I just jumped over and started to read the thread on the Islamic teaching or view of original sin.

I helped me to better understand Emad’s whole view. Not agree, since I do believe that the first man God made was completely perfect, limited but perfect.

This view is apparently not what Muslims believe.
originally posted by Faith101 post #7
We were not created perfect. Its not a question of pure or impure. Absolute purity and perfection is an attribute that belongs to God, alone.
We were created with free choice, and with that comes the ability to sin. Also, with that, comes the ability to repent. Those who seek the worship of God are in that sin and repent cycle.
In Islam, we believe that a Muslim is born sinless, not perfect, but with a clean slate. We do not inherit our father or a mother’s sin, as Allah states that no soul shall bear the burden of another. The sins that are written against us are those that we have ourselves earned.
In terms of reaching paradise, then it is with Allah’s mercy.
Someone once explained on this forum that original sin does not mean the inheritance of Adam’s sin, but just the ability to sin. If that’s true, than there is no disagreement between this point of view and that of a Muslim’s. The only disagreement would arise when we try to figure out what happens with that ability to sin. In Islam, we believe that through our own active repentance and God’s mercy…those sins are wiped clean. In Christianity, it is the blood of Jesus that wipes those sins clean.
I know you were trying to get us to state our beliefs Emad, but sometimes by telling us your more succintly first, it does not pull the discussion off track, but helps it become more targeted.
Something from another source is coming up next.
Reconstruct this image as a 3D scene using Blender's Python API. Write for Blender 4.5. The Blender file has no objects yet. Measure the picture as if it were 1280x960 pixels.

I understand now (and from your followup post of when I said I could not understand how you believed God could make an error)
of the difficulties of your understanding the Christian position.

We believe that man was perfectly made, made with limitations but those limitations in no way make that creation less pure or perfect. Because of this, there is no uniting of something that is not pure or perfect, only the perfect human with the perfect God.

You believe perfection can ONLY be an attribute of God. We believe God’s creation’s as He intended them to be and as He made them, were completely perfect.

There are some finer points here that I really don’t understand, but I can see how, with the understanding of Islam on creation, it would be impossible to see how God could be united with man at all.